Likewise, Ruskin wanted questions of the aesthetic quality of objects produced or exchanged to be coordinated with questions of ethical goals for social subjects. Economic value, he says, is properly ‘the possession of the valuable by the valiant’.

A just exchange of goods and labour presupposes a match between the ethical capacities of persons, and the interpreted excellence of material objects. The virtuous deserve beautiful, truly useful artefacts; artefacts of fine quality deserve a good use. This concern for the cultivation of high aesthetic standards, correlated with a certain style of life, has no equivalent in Marx, whose interest in creativity extends only to subjective ‘freedom of expression’ and who can be contemptuous of ‘craft idiocy’. Ruskin wanted to abolish ‘the economic’ as a realm of indifference to objective goodness, beauty or truth, whereas Marx merely wanted to fulfil it. 




Still more clearly than Hegel, Ruskin divined that capitalism was the logical management of the death of excellence, or the belief that one can discover through art and practice the ‘proper end’ of things. The clear implication is that only in the invocation of transcendence can there be a critique of capitalist order, whose ‘secularity’ is its primary character.

Moreover, Ruskin did not altogether fail to indicate how this concern to ethicize manufacture and exchange can go in an egalitarian direction. Although he stresses the all- importance of parental and pastoral roles, he wishes to remove them from their connection with wealth and privilege, and there is even a suggestion that the true character of these roles will only be secured if they are disseminated, and become as far as possible reciprocal in a kind of clerisy of all citizens.

The real point of necessity for hierarchy in Ruskin is the transitive relationship of education, where an unavoidable non-reciprocity nonetheless works towards its own cancellation. Liberalism, by contrast, tends to disguise this necessity, because it makes normative the spatial relationships between adult, autonomous subjects, a habit which received its reductio ad absurdum in William Godwin’s vision of a world of finite immortality, without sexual passion, without birth, and without death.
In this sense, because Christian socialism maintained a commitment to collective norms of justice which can only be handed down through time, it had a commitment to hierarchy.

But it was also capable of realizing that an arbitrary hierarchy, of a non self-cancelling kind, is partially responsible for the formation of the modern machine of abstract power. For example, Charles Pe ́guy later blames social hierarchies, and especially the ecclesial hierarchy, for a ‘reversal’ of the divine pedagogic mystique, such that right from the Church’s very foundation the energies of the many were recruited to maintain the securities of the few.

Likewise Ruskin does not merely celebrate the Middle Ages as a lost era of ‘true craft’. Just as importantly, he invokes this period in a purely allegorical fashion, when he wishes to bestow ‘kingly’, ‘queenly’ and ‘noble’, rather than merely mercenary, attributes upon the sphere of work and trade.

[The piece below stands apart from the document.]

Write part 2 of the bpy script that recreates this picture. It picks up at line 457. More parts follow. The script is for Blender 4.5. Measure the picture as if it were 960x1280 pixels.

There is a double profundity here: first, Ruskin grasps that if work and trade are to be transformed into ‘virtuous’ spheres of self-realization, then the only way for us to think this is in terms of an allegorical recuperation of past ‘aristocractic’ values. But secondly, the implication of this typological appeal to medieval kingship and warfare, rather than to medieval art, is that the latter was not adequately prized and promoted as a sphere of virtue. By not sufficiently integrating poesis with ethical praxis, both antiquity and the Middle Ages were themselves gradually nurturing the horrors of modernity.

Ruskin ‘gothicizes’ in the obvious sense of favouring gothic ornamentation, but he also gothicizes in a ‘gothick’ sense of invoking the horrors perpetrated by lazy and absent aristocratic fathers, never fully true to their aristocratic role, which is to be virtuous. This ‘gothick’ plot is only to be finally resolved when aristocracy is democratized, and nurtured within the realm of labour.

Ruskin, therefore, was no mere medievalizing reactionary. Instead, he proposed something altogether new: a society where aesthetic perception of nature, and public standards of fine design, are seen as the vital keys to public virtue, together with the upholding of a sense of transcendence which goes along with a common sense of things ‘in their proper place’ and ‘rightly finished’. (Is this not a materialist religiosity?)

The example of Ruskin shows how socialism was able both to appeal to the fragmentary justice of the past – the medieval monasteries – and to connect present secular injustice with past social and ecclesial shortcomings."

"Marx," Milbank ends his thoughts with, "invented an impossible naturalistic mysticism, at once anarchic, and technocratically totalitarian."